Exercise description: Skip the images and copy each record exactly as written.
+--
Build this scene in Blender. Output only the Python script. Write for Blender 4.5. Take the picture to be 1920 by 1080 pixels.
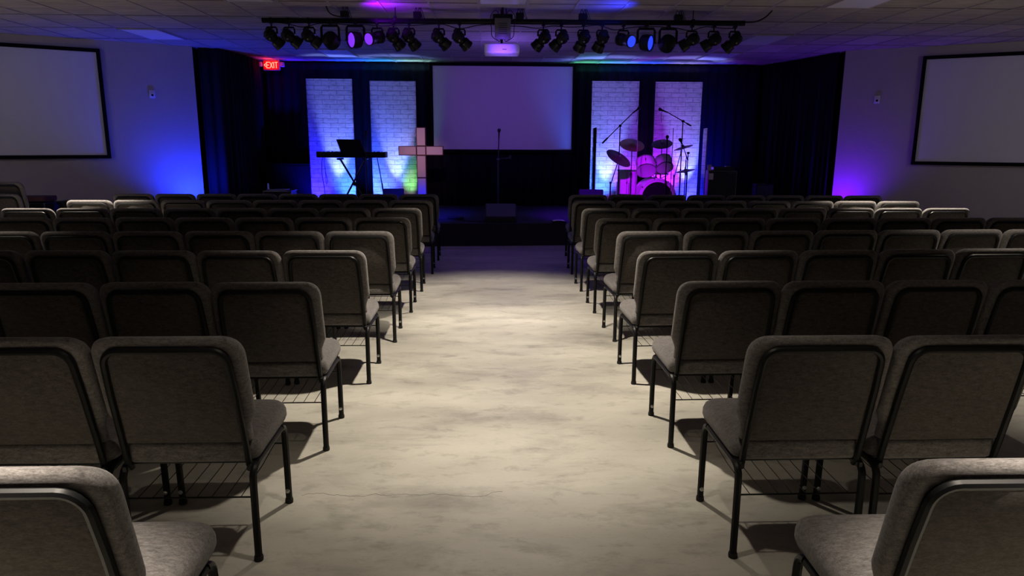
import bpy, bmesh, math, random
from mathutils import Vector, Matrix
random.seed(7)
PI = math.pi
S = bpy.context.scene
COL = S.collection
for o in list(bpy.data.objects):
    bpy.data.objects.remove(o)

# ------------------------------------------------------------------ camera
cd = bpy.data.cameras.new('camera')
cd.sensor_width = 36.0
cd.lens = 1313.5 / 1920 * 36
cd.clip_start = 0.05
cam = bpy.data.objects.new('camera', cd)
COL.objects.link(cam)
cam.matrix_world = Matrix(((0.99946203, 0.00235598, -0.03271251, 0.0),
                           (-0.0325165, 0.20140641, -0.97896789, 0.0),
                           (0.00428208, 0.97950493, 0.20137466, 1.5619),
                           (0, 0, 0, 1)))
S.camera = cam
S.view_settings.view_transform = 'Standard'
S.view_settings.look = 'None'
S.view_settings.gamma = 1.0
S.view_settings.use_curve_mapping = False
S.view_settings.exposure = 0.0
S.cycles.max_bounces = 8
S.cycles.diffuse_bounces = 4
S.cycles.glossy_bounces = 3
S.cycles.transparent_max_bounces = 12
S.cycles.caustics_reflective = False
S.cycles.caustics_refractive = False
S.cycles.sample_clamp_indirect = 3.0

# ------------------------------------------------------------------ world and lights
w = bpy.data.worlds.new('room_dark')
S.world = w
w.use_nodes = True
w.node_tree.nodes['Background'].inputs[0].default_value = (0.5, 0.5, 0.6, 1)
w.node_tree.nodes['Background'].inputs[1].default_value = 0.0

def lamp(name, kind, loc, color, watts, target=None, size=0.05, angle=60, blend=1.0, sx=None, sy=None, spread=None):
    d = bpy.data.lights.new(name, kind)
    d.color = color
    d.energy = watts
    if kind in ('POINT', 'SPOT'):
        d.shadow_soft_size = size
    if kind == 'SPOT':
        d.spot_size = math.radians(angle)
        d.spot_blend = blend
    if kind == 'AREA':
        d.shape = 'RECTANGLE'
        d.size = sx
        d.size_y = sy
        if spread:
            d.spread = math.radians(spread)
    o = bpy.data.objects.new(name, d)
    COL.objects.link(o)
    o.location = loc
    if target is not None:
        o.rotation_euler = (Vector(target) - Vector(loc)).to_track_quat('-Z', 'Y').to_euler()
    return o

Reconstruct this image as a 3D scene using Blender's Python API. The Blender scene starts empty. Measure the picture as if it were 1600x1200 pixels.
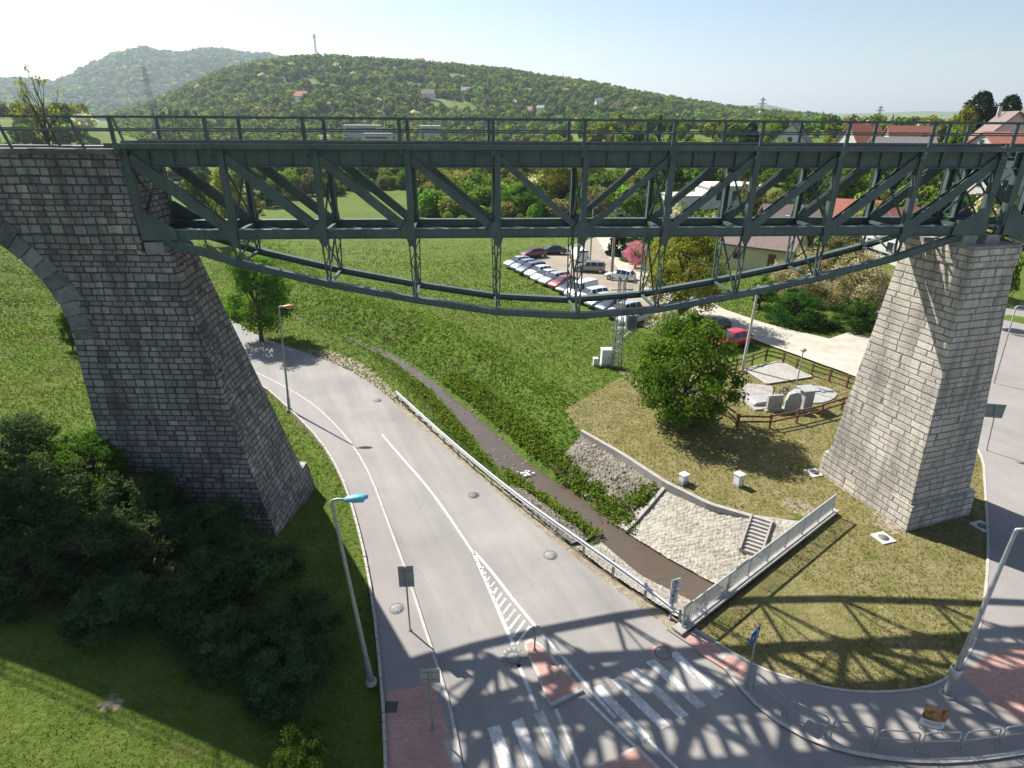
+--
Response:
Build this scene in Blender. Output only the Python script. Write for Blender 4.5. Take the picture to be 1920 by 1080 pixels.
import bpy, bmesh, math, random
from mathutils import Vector, Matrix
random.seed(7)
PI = math.pi
S = bpy.context.scene
COL = S.collection
for o in list(bpy.data.objects):
    bpy.data.objects.remove(o)

# ------------------------------------------------------------------ camera
cd = bpy.data.cameras.new('camera')
cd.sensor_width = 36.0
cd.lens = 1313.5 / 1920 * 36
cd.clip_start = 0.05
cam = bpy.data.objects.new('camera', cd)
COL.objects.link(cam)
cam.matrix_world = Matrix(((0.99946203, 0.00235598, -0.03271251, 0.0),
                           (-0.0325165, 0.20140641, -0.97896789, 0.0),
                           (0.00428208, 0.97950493, 0.20137466, 1.5619),
                           (0, 0, 0, 1)))
S.camera = cam
S.view_settings.view_transform = 'Standard'
S.view_settings.look = 'None'
S.view_settings.gamma = 1.0
S.view_settings.use_curve_mapping = False
S.view_settings.exposure = 0.0
S.cycles.max_bounces = 8
S.cycles.diffuse_bounces = 4
S.cycles.glossy_bounces = 3
S.cycles.transparent_max_bounces = 12
S.cycles.caustics_reflective = False
S.cycles.caustics_refractive = False
S.cycles.sample_clamp_indirect = 3.0

# ------------------------------------------------------------------ world and lights
w = bpy.data.worlds.new('room_dark')
S.world = w
w.use_nodes = True
w.node_tree.nodes['Background'].inputs[0].default_value = (0.5, 0.5, 0.6, 1)
w.node_tree.nodes['Background'].inputs[1].default_value = 0.0

def lamp(name, kind, loc, color, watts, target=None, size=0.05, angle=60, blend=1.0, sx=None, sy=None, spread=None):
    d = bpy.data.lights.new(name, kind)
    d.color = color
    d.energy = watts
    if kind in ('POINT', 'SPOT'):
        d.shadow_soft_size = size
    if kind == 'SPOT':
        d.spot_size = math.radians(angle)
        d.spot_blend = blend
    if kind == 'AREA':
        d.shape = 'RECTANGLE'
        d.size = sx
        d.size_y = sy
        if spread:
            d.spread = math.radians(spread)
    o = bpy.data.objects.new(name, d)
    COL.objects.link(o)
    o.location = loc
    if target is not None:
        o.rotation_euler = (Vector(target) - Vector(loc)).to_track_quat('-Z', 'Y').to_euler()
    return o

Reconstruct this image as a 3D scene using Blender's Python API. The Blender scene starts empty. Measure the picture as if it were 1600x1200 pixels.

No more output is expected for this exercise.